__TASK STATEMENT__
Identify the lines that contain the word "with", then copy them.

--- start DATASET SECTION ---

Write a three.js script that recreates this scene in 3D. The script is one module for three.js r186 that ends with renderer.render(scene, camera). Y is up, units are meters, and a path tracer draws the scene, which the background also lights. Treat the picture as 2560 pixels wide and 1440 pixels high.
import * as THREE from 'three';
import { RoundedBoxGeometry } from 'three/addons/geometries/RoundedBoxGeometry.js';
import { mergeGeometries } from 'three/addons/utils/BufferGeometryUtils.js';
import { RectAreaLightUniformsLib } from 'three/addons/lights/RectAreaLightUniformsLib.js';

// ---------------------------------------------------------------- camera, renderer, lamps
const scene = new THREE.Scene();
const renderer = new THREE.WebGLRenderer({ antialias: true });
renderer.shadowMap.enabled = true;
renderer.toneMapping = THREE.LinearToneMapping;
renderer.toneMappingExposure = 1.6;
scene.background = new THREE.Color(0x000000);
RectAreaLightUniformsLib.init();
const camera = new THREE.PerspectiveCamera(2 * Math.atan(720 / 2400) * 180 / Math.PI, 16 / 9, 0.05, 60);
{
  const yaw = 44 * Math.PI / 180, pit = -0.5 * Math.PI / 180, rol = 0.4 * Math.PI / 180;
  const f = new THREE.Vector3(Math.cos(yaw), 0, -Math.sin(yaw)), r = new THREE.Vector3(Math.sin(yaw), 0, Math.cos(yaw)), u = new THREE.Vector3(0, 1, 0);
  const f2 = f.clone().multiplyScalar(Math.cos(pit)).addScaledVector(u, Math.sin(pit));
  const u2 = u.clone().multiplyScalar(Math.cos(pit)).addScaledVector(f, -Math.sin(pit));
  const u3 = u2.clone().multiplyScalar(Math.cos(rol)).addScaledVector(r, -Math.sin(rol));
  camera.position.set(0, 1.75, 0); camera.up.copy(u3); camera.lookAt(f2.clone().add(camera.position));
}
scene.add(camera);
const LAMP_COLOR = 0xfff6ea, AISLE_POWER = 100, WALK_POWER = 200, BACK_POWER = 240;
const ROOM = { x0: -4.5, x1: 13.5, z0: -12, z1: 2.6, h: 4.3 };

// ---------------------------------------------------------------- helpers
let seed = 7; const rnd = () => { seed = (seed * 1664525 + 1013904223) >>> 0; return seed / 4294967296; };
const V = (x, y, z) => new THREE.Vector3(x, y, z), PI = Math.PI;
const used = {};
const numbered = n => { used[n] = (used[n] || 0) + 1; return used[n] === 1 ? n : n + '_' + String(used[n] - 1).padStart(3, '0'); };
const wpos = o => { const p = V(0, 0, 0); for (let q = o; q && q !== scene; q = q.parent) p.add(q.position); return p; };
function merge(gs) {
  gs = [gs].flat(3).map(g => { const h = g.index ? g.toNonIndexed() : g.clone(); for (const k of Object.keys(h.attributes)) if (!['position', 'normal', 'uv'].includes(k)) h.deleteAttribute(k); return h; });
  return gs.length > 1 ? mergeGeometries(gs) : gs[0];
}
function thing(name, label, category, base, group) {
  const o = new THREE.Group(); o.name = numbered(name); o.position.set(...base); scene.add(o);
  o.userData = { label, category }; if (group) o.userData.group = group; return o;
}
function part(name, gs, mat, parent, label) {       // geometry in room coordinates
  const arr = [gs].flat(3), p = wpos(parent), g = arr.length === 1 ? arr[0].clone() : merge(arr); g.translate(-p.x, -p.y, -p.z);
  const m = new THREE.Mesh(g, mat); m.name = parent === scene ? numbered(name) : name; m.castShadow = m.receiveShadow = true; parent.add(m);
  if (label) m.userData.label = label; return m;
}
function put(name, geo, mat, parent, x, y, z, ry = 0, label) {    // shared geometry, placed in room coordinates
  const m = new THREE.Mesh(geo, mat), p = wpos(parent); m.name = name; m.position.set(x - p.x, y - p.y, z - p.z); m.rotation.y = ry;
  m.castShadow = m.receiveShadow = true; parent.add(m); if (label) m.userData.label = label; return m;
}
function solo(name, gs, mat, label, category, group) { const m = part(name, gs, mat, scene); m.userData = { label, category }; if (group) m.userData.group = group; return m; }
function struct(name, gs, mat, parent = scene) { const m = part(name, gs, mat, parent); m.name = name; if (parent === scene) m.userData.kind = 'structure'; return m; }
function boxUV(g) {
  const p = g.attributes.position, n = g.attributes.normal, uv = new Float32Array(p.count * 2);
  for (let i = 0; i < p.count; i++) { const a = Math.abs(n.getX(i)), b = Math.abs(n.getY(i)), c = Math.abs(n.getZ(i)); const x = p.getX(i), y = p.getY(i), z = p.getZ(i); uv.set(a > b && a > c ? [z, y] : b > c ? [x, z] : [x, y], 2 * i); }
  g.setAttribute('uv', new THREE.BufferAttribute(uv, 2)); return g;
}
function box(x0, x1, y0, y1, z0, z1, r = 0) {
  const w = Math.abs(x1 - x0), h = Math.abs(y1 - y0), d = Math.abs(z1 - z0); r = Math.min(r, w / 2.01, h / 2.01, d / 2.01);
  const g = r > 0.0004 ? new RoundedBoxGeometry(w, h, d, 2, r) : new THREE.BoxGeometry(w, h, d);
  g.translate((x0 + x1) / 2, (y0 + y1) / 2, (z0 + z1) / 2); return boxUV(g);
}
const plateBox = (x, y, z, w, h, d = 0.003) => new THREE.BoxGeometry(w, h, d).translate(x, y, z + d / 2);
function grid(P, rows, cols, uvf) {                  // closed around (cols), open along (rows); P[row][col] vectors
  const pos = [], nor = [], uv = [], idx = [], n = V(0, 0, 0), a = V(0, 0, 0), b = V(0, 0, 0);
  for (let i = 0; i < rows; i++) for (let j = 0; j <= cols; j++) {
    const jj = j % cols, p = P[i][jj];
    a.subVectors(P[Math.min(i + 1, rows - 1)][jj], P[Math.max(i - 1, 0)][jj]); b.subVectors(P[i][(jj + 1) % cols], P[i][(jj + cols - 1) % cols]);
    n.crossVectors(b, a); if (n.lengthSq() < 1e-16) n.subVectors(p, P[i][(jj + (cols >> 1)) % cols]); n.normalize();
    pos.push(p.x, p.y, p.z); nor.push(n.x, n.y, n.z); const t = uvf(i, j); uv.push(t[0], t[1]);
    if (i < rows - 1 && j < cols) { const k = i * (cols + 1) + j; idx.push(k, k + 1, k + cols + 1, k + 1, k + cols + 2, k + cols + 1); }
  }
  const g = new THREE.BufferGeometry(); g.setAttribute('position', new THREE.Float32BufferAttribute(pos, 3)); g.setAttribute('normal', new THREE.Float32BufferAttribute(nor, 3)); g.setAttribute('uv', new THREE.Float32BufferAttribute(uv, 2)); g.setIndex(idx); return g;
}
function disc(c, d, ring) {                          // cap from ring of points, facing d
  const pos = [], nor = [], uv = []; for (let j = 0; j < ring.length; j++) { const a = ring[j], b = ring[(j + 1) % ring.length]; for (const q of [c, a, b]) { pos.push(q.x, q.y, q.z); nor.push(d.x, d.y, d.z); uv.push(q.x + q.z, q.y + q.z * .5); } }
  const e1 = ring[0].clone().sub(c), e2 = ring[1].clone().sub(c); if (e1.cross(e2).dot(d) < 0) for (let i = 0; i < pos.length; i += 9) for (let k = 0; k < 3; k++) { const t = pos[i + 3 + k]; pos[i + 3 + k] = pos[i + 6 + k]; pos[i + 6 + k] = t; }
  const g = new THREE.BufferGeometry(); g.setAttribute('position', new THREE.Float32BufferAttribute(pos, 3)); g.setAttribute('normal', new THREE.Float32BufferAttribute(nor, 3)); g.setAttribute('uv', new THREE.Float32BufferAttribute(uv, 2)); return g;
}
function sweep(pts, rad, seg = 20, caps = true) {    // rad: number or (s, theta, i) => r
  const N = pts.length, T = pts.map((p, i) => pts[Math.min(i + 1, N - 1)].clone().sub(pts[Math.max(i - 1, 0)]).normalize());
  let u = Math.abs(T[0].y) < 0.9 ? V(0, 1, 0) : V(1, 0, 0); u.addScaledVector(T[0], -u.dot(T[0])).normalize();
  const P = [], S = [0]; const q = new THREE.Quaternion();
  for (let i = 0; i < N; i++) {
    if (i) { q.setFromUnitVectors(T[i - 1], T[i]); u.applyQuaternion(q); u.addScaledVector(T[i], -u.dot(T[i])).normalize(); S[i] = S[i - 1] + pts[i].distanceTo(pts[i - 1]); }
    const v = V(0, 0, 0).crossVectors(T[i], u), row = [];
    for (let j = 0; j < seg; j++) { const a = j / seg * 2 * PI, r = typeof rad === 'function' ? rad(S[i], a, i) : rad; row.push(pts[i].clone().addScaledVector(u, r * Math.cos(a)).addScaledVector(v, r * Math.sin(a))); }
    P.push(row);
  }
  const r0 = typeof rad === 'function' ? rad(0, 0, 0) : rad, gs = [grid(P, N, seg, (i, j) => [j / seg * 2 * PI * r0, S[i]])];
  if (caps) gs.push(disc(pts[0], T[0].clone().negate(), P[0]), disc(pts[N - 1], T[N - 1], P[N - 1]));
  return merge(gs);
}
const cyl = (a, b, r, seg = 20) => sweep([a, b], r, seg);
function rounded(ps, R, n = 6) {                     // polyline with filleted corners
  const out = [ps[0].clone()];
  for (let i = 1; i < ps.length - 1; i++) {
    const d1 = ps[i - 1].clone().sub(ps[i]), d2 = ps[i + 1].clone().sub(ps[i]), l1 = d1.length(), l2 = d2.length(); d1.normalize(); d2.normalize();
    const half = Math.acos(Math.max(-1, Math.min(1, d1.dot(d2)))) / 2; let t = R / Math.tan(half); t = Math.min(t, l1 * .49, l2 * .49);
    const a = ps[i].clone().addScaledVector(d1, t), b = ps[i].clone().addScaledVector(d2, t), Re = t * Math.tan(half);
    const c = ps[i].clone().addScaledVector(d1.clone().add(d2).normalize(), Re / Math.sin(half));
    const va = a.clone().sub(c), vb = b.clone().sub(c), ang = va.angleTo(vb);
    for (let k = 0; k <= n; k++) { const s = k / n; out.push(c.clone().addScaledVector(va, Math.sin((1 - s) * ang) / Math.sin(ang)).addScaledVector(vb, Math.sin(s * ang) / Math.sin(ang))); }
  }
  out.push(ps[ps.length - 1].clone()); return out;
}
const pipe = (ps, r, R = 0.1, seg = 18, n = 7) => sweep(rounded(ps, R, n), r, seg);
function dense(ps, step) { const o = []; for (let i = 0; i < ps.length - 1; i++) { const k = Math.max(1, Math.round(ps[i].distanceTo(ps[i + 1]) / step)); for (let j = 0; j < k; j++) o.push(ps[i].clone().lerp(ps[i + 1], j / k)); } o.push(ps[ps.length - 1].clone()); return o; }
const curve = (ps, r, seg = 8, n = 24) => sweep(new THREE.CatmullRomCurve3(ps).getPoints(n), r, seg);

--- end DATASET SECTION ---

__EXERCISE ANSWER__
Write a three.js script that recreates this scene in 3D. The script is one module for three.js r186 that ends with renderer.render(scene, camera). Y is up, units are meters, and a path tracer draws the scene, which the background also lights. Treat the picture as 2560 pixels wide and 1440 pixels high.
function rounded(ps, R, n = 6) {                     // polyline with filleted corners